**Your objective**.
Exactly the lines from the line holding "Write the bpy" to the line holding "COL = sc.collection", both lines included, are to be echoed; pictures are not.

**Dataset rows**.
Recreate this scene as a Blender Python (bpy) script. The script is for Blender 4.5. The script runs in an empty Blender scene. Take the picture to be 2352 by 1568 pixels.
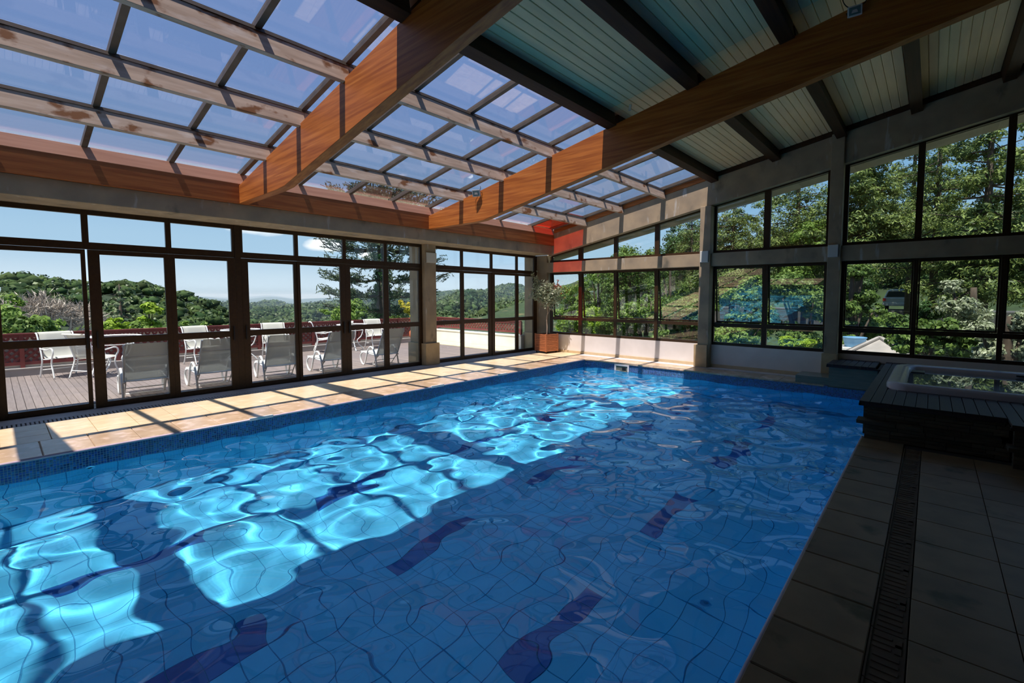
import bpy, math, random
import numpy as np
from mathutils import Vector, Matrix

S = bpy.context.scene
COL = S.collection
random.seed(7)
RNG = np.random.default_rng(7)
PI = math.pi
R = math.radians

# ------------------------------------------------------------------ camera
F_PX, CX, CY = 1061.4, 1249.1, 745.45          # focal length and principal point on the 2352 x 1568 frame
YAW, PITCH, ROLL = 0.69825, -0.0613, 0.0018
EYE = Vector((0.0, 0.0, 1.5))
cam_data = bpy.data.cameras.new('camera')
cam = bpy.data.objects.new('camera', cam_data)
COL.objects.link(cam)
cam_data.sensor_width = 36.0
cam_data.lens = F_PX / 2352 * 36.0
cam_data.shift_x = (1176 - CX) / 2352
cam_data.shift_y = (CY - 784) / 2352
cam_data.clip_start = 0.05
cam_data.clip_end = 9000
r0 = Vector((math.cos(YAW), math.sin(YAW), 0))
fw = Vector((-math.sin(YAW) * math.cos(PITCH), math.cos(YAW) * math.cos(PITCH), math.sin(PITCH)))
u0 = r0.cross(fw)
rt = r0 * math.cos(ROLL) + u0 * math.sin(ROLL)
up = u0 * math.cos(ROLL) - r0 * math.sin(ROLL)
mw = Matrix(((rt.x, up.x, -fw.x, EYE.x), (rt.y, up.y, -fw.y, EYE.y), (rt.z, up.z, -fw.z, EYE.z), (0, 0, 0, 1)))
cam.matrix_world = mw
S.camera = cam

# ------------------------------------------------------------------ sky, sun, exposure
SUN_ELEV, SUN_X = R(70.5), -0.042                 # the sun stands over -Y, behind the camera
world = bpy.data.worlds.new('sky')
S.world = world
world.use_nodes = True
wn, wl = world.node_tree.nodes, world.node_tree.links
for n in list(wn):
    wn.remove(n)
w_out = wn.new('ShaderNodeOutputWorld')
w_bg = wn.new('ShaderNodeBackground')
w_sky = wn.new('ShaderNodeValToRGB')           # clear sky: pale at the horizon, deeper blue overhead
w_sky.color_ramp.interpolation = 'EASE'
for k, (pos, c) in enumerate(((0.0, (0.20, 0.25, 0.29)), (0.02, (0.265, 0.325, 0.38)), (0.09, (0.175, 0.26, 0.345)), (0.19, (0.105, 0.195, 0.31)),
                              (0.40, (0.085, 0.160, 0.30)), (0.70, (0.075, 0.140, 0.285)), (1.0, (0.065, 0.125, 0.265)))):
    e = w_sky.color_ramp.elements[k] if k < 2 else w_sky.color_ramp.elements.new(pos)
    e.position = pos
    e.color = (*c, 1)
w_tc = wn.new('ShaderNodeTexCoord')
w_map = wn.new('ShaderNodeMapping')
w_map.inputs['Scale'].default_value = (1.0, 1.0, 3.2)
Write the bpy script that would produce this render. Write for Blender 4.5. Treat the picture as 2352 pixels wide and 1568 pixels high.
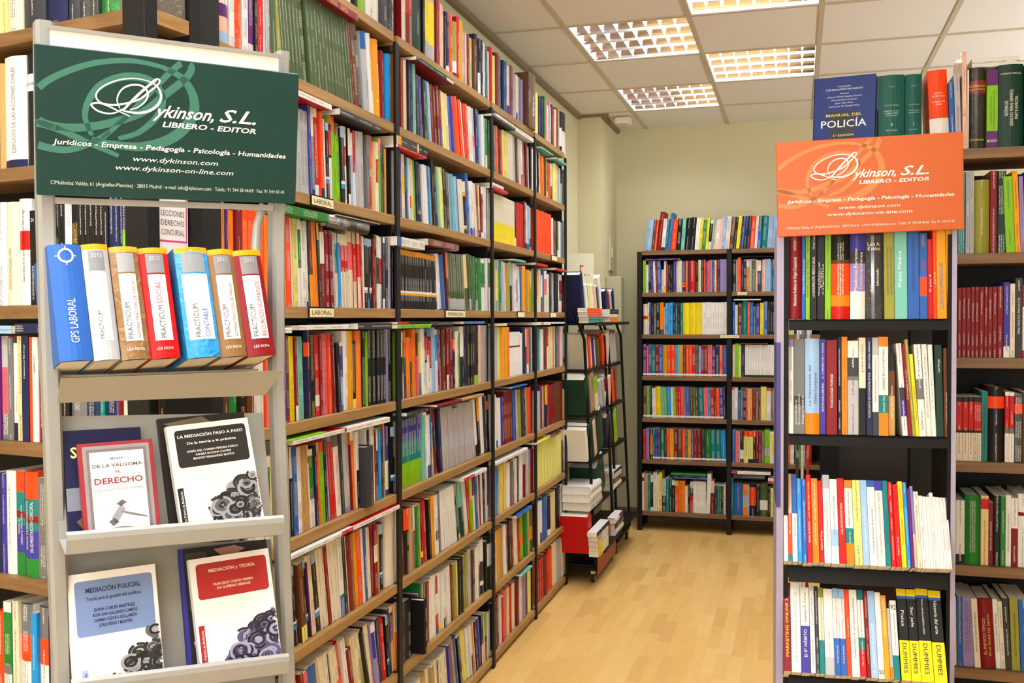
import bpy, math, random, re
from mathutils import Vector, Matrix
R = random.Random(7)
for o in list(bpy.data.objects): bpy.data.objects.remove(o)
sc = bpy.context.scene
COL = sc.collection

# ---------------------------------------------------------------- camera
F, YAW, PIT, ROL = 2265.0, .2827, .0232, -.0041
C = Vector((1.2733, 0, 1.5224))
fw = Vector((-math.sin(YAW)*math.cos(PIT), math.cos(YAW)*math.cos(PIT), -math.sin(PIT)))
_r = Vector((math.cos(YAW), math.sin(YAW), 0)); _u = _r.cross(fw)
rt = math.cos(ROL)*_r + math.sin(ROL)*_u; up = -math.sin(ROL)*_r + math.cos(ROL)*_u
cam_d = bpy.data.cameras.new('camera'); cam_d.sensor_width = 36; cam_d.lens = F/2352*36; cam_d.clip_start = .05
cam = bpy.data.objects.new('camera', cam_d); COL.objects.link(cam)
cam.matrix_world = Matrix(((rt.x, up.x, -fw.x, C.x), (rt.y, up.y, -fw.y, C.y), (rt.z, up.z, -fw.z, C.z), (0, 0, 0, 1)))
sc.camera = cam
# ---------------------------------------------------------------- view, world, lights
sc.view_settings.view_transform = 'Standard'; sc.view_settings.look = 'None'
sc.view_settings.exposure = 0.0; sc.view_settings.gamma = 1.0; sc.view_settings.use_curve_mapping = False
wd = bpy.data.worlds.new('world'); sc.world = wd; wd.use_nodes = True
wd.node_tree.nodes['Background'].inputs[0].default_value = (1, .97, .93, 1)
wd.node_tree.nodes['Background'].inputs[1].default_value = .5
TUBE_W = 26.0          # watts of each ceiling fixture
FILL_W = 85.0           # frontal fill behind the camera, added for an assumed, unseen window
def area(name, loc, rot, sx, sy, power, col=(1, .95, .88), spread=math.pi):
    l = bpy.data.lights.new(name, 'AREA'); l.shape = 'RECTANGLE'; l.size = sx; l.size_y = sy
    l.energy = power; l.color = col; l.spread = spread
    o = bpy.data.objects.new(name, l); COL.objects.link(o); o.location = loc; o.rotation_euler = rot
    return o
area('assumed_window_fill', (1.0, -2.25, 1.55), (math.radians(90), 0, 0), 3.8, 2.3, FILL_W, (1, .99, .97))  # added fill light; no window is modelled in the front wall

area('ceiling_fill_light', (.9, -.9, 1.75), (math.radians(180-12), 0, 0), .9, .9, 55.0, (.92, .96, 1))      # unseen uplight behind the camera, added to brighten the ceiling
for y_ in (4.5, 6.2): area('side_fill_light', (3.5, y_, 1.6), (math.radians(180), math.radians(-24), 0), .6, 1.3, 25.0, (.92, .96, 1))   # free-floating uplights out of view at right, added to lift the ceiling
# ---------------------------------------------------------------- helpers
def lin(c): return tuple(((v/255)/12.92 if v/255 <= .04045 else ((v/255+.055)/1.055)**2.4) for v in c)
PAL = dict(w=(236,234,230), W=(228,219,196), c=(226,206,156), y=(240,216,44), Y=(228,226,140), o=(243,134,30), O=(236,84,38),
  r=(190,30,28), m=(124,28,34), p=(226,110,116), P=(236,190,170), v=(96,42,112), i=(62,58,146), b=(52,96,170), n=(28,34,72),
  B=(58,146,212), l=(160,192,226), t=(24,122,122), T=(126,190,178), g=(46,122,54), G=(134,190,52), e=(72,90,58), E=(22,56,44),
  k=(24,23,25), K=(56,57,62), s=(182,184,188), S=(112,112,112), h=(98,58,36), H=(188,150,98), u=(228,160,32), U=(150,148,70),
  q=(152,134,186), Z=(232,222,205), D=(26,88,80), j=(134,100,64))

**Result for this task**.
Write the bpy script that would produce this render. Write for Blender 4.5. Treat the picture as 2352 pixels wide and 1568 pixels high.
import bpy, math, random, re
from mathutils import Vector, Matrix
R = random.Random(7)
for o in list(bpy.data.objects): bpy.data.objects.remove(o)
sc = bpy.context.scene
COL = sc.collection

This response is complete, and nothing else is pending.